>>

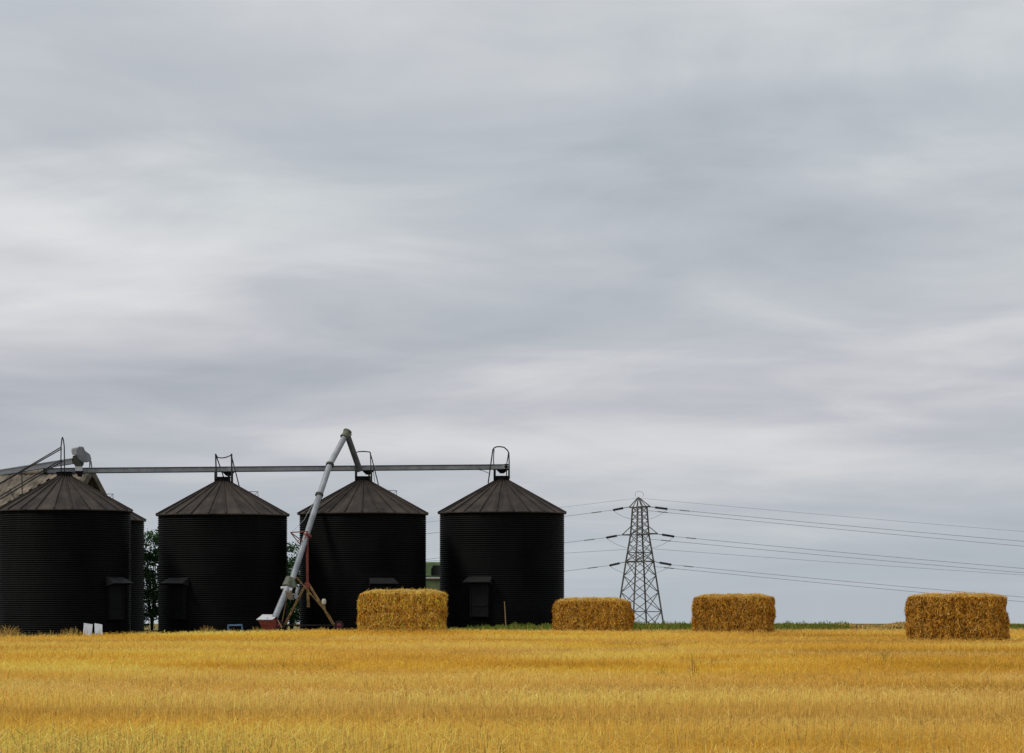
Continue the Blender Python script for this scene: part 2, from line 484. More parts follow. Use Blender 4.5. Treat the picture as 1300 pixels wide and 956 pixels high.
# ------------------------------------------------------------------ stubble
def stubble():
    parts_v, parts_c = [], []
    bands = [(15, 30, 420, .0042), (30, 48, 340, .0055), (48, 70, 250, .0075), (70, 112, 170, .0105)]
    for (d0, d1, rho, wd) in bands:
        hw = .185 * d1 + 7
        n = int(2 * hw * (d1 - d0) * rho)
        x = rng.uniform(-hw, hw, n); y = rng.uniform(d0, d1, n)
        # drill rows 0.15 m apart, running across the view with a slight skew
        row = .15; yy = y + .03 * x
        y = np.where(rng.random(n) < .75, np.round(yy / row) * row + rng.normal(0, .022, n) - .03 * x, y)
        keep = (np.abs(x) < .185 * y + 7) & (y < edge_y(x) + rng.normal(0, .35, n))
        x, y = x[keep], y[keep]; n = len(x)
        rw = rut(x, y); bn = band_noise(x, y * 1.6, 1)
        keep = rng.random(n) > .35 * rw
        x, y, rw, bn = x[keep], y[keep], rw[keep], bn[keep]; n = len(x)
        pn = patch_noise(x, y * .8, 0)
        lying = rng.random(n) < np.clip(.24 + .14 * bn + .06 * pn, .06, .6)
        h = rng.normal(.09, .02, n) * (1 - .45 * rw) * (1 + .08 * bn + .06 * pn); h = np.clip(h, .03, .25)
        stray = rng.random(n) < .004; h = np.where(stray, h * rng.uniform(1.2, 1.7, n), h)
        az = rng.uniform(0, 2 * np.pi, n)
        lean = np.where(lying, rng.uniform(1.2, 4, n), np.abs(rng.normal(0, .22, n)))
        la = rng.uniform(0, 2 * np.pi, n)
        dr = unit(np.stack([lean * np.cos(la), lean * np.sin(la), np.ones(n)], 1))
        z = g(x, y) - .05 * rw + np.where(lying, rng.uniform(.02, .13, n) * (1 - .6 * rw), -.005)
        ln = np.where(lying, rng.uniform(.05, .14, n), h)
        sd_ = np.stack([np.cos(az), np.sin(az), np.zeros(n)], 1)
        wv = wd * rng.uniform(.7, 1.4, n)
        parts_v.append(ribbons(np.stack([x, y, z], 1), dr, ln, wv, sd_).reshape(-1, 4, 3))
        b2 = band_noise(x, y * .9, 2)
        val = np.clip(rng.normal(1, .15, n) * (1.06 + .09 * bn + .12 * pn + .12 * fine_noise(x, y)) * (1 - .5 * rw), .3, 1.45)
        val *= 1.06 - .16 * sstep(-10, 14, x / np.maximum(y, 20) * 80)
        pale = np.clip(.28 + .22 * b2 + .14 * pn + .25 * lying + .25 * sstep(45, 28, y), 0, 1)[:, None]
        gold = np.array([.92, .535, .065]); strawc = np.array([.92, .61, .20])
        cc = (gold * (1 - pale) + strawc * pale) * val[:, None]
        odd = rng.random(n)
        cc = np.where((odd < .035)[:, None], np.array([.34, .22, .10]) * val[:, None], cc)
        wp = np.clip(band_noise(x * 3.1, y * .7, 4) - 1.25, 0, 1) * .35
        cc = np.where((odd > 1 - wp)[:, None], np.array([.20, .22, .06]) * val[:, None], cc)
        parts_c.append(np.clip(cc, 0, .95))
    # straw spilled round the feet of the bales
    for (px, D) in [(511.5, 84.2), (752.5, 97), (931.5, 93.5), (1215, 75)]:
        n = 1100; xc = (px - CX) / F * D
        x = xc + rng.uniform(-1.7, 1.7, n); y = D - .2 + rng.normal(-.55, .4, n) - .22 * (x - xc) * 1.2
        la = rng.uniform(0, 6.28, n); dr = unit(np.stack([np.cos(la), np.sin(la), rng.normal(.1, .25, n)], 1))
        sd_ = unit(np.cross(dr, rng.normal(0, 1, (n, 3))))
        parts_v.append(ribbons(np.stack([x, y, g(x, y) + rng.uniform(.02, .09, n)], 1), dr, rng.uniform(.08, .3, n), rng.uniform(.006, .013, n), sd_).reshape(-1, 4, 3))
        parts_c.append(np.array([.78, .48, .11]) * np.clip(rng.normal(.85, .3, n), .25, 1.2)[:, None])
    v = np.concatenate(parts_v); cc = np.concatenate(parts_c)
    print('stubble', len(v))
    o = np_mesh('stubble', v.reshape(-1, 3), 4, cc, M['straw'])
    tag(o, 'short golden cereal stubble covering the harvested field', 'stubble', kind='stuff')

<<

- [Task prompt] All lines that include "lying" are to be gathered and copied.

- [Solution to this problem]
        lying = rng.random(n) < np.clip(.24 + .14 * bn + .06 * pn, .06, .6)
        lean = np.where(lying, rng.uniform(1.2, 4, n), np.abs(rng.normal(0, .22, n)))
        z = g(x, y) - .05 * rw + np.where(lying, rng.uniform(.02, .13, n) * (1 - .6 * rw), -.005)
        ln = np.where(lying, rng.uniform(.05, .14, n), h)
        pale = np.clip(.28 + .22 * b2 + .14 * pn + .25 * lying + .25 * sstep(45, 28, y), 0, 1)[:, None]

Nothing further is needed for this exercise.